そのために大切なのは、人材育成のコンセプトをしっかりすることです。お客様の生活に親身になり、良きパートナーを目指すという弊社独自の人材ポリシーをコンセプトに据え、この理想像の実現に向けて、一丸となって取り組んでいく所存です。
そして、この大きな理想像の実現には、親会社であるルミネや、さらにその親会社であるJR東日本との人材交流がカギだと考えています。さまざまな環境で働くことで、広い視野を養ってもらい、弊社の経営に携われるような人材を増やしていきます。
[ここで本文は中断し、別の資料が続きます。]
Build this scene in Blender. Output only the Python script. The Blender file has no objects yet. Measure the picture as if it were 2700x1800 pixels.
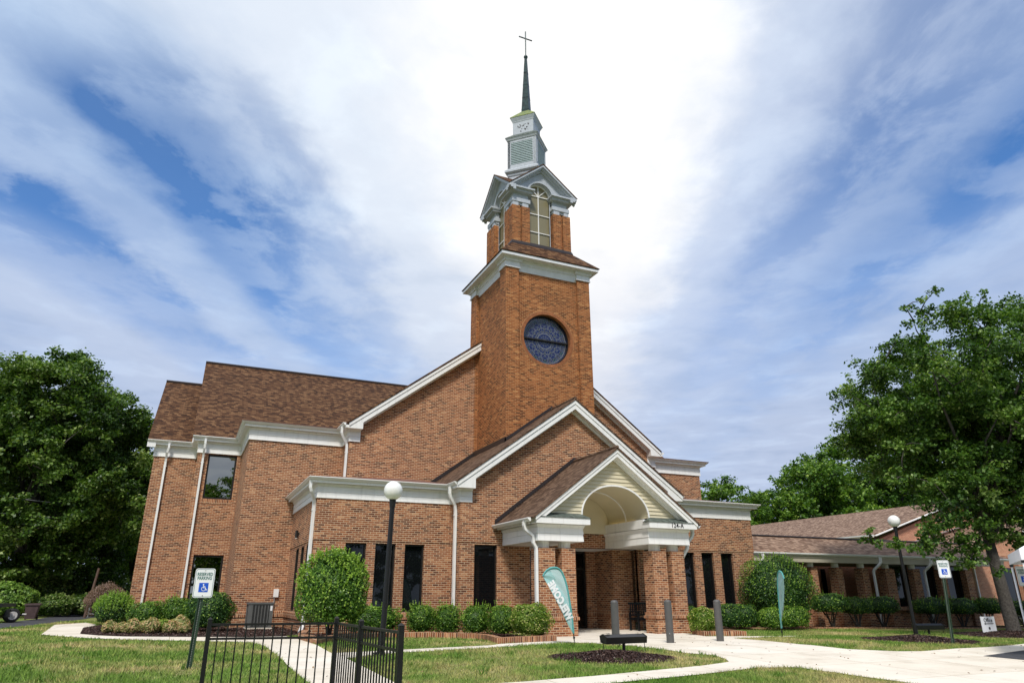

ーー将来的に、貴社をどのような姿に成長させたいとお考えですか?
三井剛:
弊社は企業理念として「“a” good partner」をかかげています。人々の生活に溶け込み、豊かさや彩り、安心や心地よさをご提供するために、お客様、取引先、そして社員にとっての「グッドパートナー」となることが重要だと考えています。関わる全ての人に良い影響を与えられるような存在になれれば、企業としての存在意義が果たされるはずです。
弊社は会社の知名度は低いですが、店舗は日ごろから多くの方にご利用いただいております。この「気づいたらルミネアソシエーツの店舗を利用していた」という形は理想形とも呼べる姿です。今後もこの姿を維持しながら、社員たちが胸を張って働ける会社であり続けられたらと思っています。
そのためにも、今までのブランドを大切にしながら、今後は皆様の生活により近い「食」分野の強化や、文化交流の場となるための「イベント事業」の推進など、新たな役割を担う挑戦が必要になってくるでしょう。
駅という場所で営業している弊社にできることは、想像よりもかなり多いと感じています。これからも皆様の生活に近い場所から生活を彩るモノ・コトのご提供を大切にしながら、新しいことに挑戦し続けていきます。
編集後記
駅という日常の中にある場所で成長してきた同社は、今後どのようなライフスタイルを提案するのだろうか。もしかしたら、その提案にすら気づかずに使っている未来もあるかもしれない。きっとそんな姿こそが本当の意味で「生活に溶け込む」ということなのだろう。同社はやがて、日常生活コンシェルジュのような存在になるのではないだろうか。

三井剛/1972年東京都生まれ。1995年新卒でJR東日本に入社。駅施設など鉄道建築の営繕や新設業務を経験し、2000年よりエキナカ事業に従事。2006年JR東日本より株式会社JR東日本ステーションリテイリング(現・株式会社JR東日本クロスステーション)に出向、2012年同社代表取締役社長。2016年JR東日本に復職し、JR東日本シンガポール事務所、本社新規事業開発部門を経て、2022年に株式会社ルミネアソシエーツ代表取締役社長に就任。